▶ Problem description: Below are records. Copy every line with "Blender" in it.

▶ Entries shown:

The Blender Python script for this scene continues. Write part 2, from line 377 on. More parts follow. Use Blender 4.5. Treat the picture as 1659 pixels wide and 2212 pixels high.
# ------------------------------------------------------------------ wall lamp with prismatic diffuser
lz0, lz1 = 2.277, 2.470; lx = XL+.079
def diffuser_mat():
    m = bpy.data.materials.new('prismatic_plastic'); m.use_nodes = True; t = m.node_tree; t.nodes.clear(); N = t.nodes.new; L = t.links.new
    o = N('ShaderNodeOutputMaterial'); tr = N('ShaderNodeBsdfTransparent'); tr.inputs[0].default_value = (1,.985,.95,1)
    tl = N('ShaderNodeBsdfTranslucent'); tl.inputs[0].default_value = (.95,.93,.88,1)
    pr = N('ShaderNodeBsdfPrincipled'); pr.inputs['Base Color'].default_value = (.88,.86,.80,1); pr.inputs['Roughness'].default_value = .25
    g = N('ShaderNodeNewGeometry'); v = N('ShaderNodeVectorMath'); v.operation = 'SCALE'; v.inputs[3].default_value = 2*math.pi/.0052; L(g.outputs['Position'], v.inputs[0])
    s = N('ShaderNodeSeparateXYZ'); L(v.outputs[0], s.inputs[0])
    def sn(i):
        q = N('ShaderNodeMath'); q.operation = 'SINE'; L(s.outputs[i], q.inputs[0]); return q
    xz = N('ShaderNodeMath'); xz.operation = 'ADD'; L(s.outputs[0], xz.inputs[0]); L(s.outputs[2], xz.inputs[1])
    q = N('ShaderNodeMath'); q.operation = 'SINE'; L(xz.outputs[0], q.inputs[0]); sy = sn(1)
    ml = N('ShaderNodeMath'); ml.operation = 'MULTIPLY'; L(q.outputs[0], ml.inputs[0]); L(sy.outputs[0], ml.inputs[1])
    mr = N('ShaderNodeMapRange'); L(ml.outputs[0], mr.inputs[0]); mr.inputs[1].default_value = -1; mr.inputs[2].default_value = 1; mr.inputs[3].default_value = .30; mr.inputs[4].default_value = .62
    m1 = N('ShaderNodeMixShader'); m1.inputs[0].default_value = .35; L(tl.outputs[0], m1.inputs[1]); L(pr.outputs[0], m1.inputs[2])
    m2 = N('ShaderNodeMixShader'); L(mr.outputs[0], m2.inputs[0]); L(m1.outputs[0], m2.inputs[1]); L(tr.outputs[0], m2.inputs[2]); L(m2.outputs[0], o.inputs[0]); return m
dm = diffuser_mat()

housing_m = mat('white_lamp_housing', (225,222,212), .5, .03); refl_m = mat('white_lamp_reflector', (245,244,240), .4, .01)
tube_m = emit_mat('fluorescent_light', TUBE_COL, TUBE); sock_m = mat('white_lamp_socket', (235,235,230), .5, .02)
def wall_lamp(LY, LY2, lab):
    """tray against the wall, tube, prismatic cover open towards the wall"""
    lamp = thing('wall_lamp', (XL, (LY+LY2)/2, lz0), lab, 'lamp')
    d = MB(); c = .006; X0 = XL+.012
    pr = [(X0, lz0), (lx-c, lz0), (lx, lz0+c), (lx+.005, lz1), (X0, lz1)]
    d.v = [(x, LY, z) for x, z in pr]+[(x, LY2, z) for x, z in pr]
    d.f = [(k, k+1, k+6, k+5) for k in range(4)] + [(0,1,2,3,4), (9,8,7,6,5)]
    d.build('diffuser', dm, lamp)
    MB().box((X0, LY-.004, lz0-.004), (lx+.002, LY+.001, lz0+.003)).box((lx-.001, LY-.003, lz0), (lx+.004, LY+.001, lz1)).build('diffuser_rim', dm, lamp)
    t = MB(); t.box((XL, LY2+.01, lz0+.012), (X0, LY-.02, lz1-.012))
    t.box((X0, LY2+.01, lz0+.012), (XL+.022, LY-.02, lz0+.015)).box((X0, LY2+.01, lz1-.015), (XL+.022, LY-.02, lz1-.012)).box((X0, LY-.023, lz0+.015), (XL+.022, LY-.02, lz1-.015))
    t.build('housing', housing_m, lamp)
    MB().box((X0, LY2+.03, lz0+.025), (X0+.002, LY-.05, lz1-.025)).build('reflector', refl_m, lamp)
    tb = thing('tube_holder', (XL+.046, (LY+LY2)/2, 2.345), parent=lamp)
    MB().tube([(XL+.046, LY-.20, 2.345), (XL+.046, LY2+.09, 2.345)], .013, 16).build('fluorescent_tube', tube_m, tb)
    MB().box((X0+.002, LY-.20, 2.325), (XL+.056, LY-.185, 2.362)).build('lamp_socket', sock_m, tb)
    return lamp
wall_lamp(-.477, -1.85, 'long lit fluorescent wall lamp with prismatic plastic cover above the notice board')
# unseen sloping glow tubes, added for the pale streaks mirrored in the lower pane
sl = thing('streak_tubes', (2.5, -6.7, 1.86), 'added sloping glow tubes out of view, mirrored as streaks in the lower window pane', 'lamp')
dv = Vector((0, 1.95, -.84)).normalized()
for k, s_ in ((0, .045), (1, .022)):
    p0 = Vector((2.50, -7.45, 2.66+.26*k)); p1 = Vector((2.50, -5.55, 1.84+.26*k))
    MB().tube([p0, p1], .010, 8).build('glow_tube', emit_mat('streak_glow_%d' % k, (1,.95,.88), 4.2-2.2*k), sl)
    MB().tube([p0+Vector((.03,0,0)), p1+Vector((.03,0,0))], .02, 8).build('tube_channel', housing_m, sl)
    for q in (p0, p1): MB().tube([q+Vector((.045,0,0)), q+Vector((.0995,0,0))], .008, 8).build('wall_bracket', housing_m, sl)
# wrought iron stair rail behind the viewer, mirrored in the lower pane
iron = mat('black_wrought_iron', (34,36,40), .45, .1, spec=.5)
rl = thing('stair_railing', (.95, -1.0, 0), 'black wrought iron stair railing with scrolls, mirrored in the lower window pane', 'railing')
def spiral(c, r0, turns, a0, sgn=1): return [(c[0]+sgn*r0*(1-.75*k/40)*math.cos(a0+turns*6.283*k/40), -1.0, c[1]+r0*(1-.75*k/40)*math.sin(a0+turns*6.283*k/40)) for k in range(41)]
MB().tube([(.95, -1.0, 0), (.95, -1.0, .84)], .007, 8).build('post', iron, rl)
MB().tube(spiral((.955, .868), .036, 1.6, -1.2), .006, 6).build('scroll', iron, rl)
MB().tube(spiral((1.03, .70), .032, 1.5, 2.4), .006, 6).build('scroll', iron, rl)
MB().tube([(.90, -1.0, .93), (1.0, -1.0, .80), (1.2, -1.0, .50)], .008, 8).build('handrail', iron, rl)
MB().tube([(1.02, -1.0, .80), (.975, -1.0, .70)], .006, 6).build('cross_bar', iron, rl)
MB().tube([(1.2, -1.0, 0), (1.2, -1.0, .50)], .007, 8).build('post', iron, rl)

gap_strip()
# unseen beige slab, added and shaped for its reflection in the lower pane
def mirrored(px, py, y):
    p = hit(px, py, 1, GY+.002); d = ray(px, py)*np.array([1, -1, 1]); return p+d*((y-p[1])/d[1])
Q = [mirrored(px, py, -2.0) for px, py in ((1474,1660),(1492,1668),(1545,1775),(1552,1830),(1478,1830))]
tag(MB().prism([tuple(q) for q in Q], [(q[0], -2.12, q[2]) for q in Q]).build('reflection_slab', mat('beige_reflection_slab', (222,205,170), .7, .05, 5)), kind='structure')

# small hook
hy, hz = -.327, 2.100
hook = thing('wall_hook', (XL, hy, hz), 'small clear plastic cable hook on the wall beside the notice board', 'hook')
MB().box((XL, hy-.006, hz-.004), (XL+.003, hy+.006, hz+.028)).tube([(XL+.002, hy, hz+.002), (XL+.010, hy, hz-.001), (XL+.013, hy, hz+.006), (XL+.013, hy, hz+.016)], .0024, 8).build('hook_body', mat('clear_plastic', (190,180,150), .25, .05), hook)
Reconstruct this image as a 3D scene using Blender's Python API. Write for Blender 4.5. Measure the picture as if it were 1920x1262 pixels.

▶ Task solution:
The Blender Python script for this scene continues. Write part 2, from line 377 on. More parts follow. Use Blender 4.5. Treat the picture as 1659 pixels wide and 2212 pixels high.
Reconstruct this image as a 3D scene using Blender's Python API. Write for Blender 4.5. Measure the picture as if it were 1920x1262 pixels.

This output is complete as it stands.